Alumni host regent forum

Regent candidates answered questions in front of a crowd Tuesday at the Capitol.

Anna Weggel

Candidates for the four open spots on the University’s Board of Regents spoke in front of faculty, students and community members on Tuesday at the Capitol.

The University Alumni Association sponsored its sixth Regent Candidate Forum, in which moderator Lori Sturdevant, an editorial writer for the Star Tribune, presented previously submitted questions to the candidates.

National Alumni Association President Andrea Hjelm said the forum will help people decide which candidates they want to support by calling regents and informing the public.

“We’re all part of the process,” Hjelm said.

A reception preceded the forum, in which candidates socialized with staff members, legislators and other regents.

Sen.
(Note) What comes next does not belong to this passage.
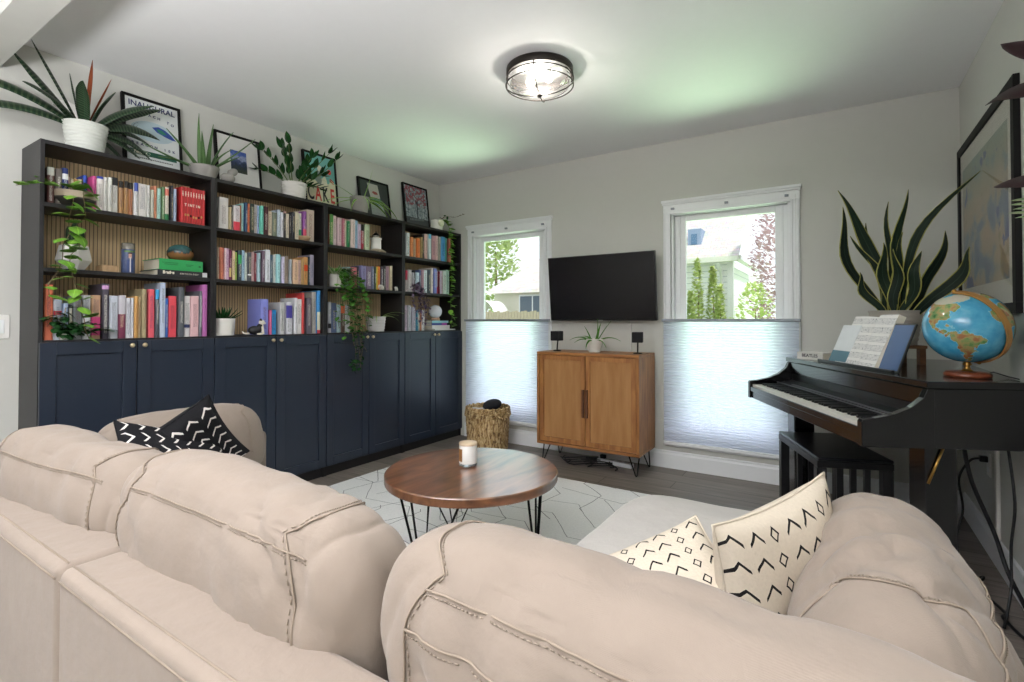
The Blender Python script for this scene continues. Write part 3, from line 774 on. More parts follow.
# second bookcase
t=thing('wooden_bowl','small pale wooden bowl in front of the books on the top shelf, second bookcase','bowl',(.245,-1.762,1.72))
MB().lathe([(.028,0),(.04,.006),(.05,.024),(.051,.034),(.047,.034),(.04,.015),(0,.012)],28,cap=False).build('bowl',wood('turned maple','a5805c','cbb08c',.5,(4,4,30)),t)
t=potted('potted_succulent','spiky succulent in smooth white cylinder pot on the second bookcase','plant',(.225,-2.310,1.0555),.062,.068,.105,M_pot)
for k in range(20):
    a=k*2.4; e=1.35-.055*k
    MB().leaf((.008*math.cos(a),.008*math.sin(a),.092),a,e,.085+.0024*k,.024,-.2,.5,6,'taper',nw=2).build('leaf',L_dark,t,solid=.003)
t=thing('cat_figurine','black and white sitting cat figurine in front of the periwinkle book','figurine',(.288,-2.128,1.0555),R(68))
cb=MB()                                            # cat sits in profile, facing local +x
cb.sphere((-.012,0,.030),(.040,.022,.030)); cb.sphere((.014,0,.042),(.022,.018,.034),M=Matrix.Rotation(.35,4,'Y'))
o=cb.build('body',mat('black glaze','17171b',.3),t)
hd=MB(); hd.sphere((.030,0,.082),(.019,.017,.017)); hd.sphere((.046,0,.077),(.008,.008,.007))
hd.build('head',mat('cream glaze','e2dacd',.35),t)
for s in (-1,1):
    MB().lathe([(.008,0),(.0,.016)],8,Matrix.Translation((.024,s*.011,.094))@Matrix.Rotation(s*-.25,4,'X')).build('ear',MATS['black glaze'],t)
    MB().sphere((.0455,s*.0085,.086),.0022,8,6).build('eye',MATS['black glaze'],t)
    MB().tube([(.030,s*.009,.055),(.036,s*.010,.028),(.038,s*.010,.006)],[.009,.0075,.007],8).build('front_leg',MATS['cream glaze'],t)
    MB().sphere((.018,s*.018,.007),(.02,.008,.007),10,6).build('hind_paw',MATS['cream glaze'],t)
MB().sphere((.032,0,.05),(.009,.012,.025),10,8).build('chest',MATS['cream glaze'],t)
MB().tube([(-.042,0,.012),(-.062,.006,.008),(-.075,.012,.012),(-.082,.012,.024)],[.007,.0065,.006,.004],8).build('tail',MATS['cream glaze'],t)
# third bookcase
t=thing('lighthouse_figurine','white miniature lighthouse on a rocky base on the third bookcase','figurine',(.225,-1.06,1.72)); t.scale=(1.15,1.15,1.15)
MB().lathe([(.070,0),(.074,.006),(.06,.014),(.05,.02),(.036,.024),(0,.026)],14,smooth=False,cap=True).build('rock_base',mat('sandstone rock','a89a86',.9,var=.3,scale=(20,20,20),bmp=.5),t)
MB().lathe([(.040,.0),(.038,.004),(.0365,.072),(.042,.075),(.042,.081),(0,.081)],20,Matrix.Translation((0,0,.022)),cap=False).build('tower',M_white,t)
MB().lathe([(.026,.103),(.026,.107),(.022,.108),(.021,.121),(.026,.123),(.0,.123)],16,cap=False).build('gallery',mat('pale lantern','d9d6cc',.3),t)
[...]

Steve Kelley, DFL-Hopkins, and education committee chairman, said the reception gave him a chance to get to know the candidates better.

“It’s a chance to visit the candidates one on one,” Kelley said.

Regents Chairman David Metzen said the University’s regent-selection process is “just how it should work.”

“It’s always about relationships and getting to know people,” he said.

Candidates first spoke about their professional experiences and what they felt they could contribute to the board.

They also discussed their ideas on topics such as the University’s budget, teacher retention and graduation rates.

Candidate Margaret Leppik said she thinks scholarships should be based on need rather than merit.

“If we can’t inspire students, we’re going to be in real trouble,” she said. “It’s not just the job of the University – it’s the responsibility of K-12, the Legislature and the state as a whole.”

Regent Anthony Baraga, who is up for re-election, said the problem is that some students cannot access the University because of tuition rates.

“With tuition the way it is now, we’re still having a record number of applicants,” he said. “The market is fine – access is the problem.”

Regent Dallas Bohnsack, who is up for re-election, said he thinks students are being forced to pick their majors based on how much debt they will have after college.

“We must have a public policy that lowers student debt,” he said.

All candidates agreed board members should act as teachers for the University community.

“The University is an incredibly expensive institution to operate – how many people know what the University actually does?” candidate Edward Borowiec said. “The board has a primary responsibility to get that information out.”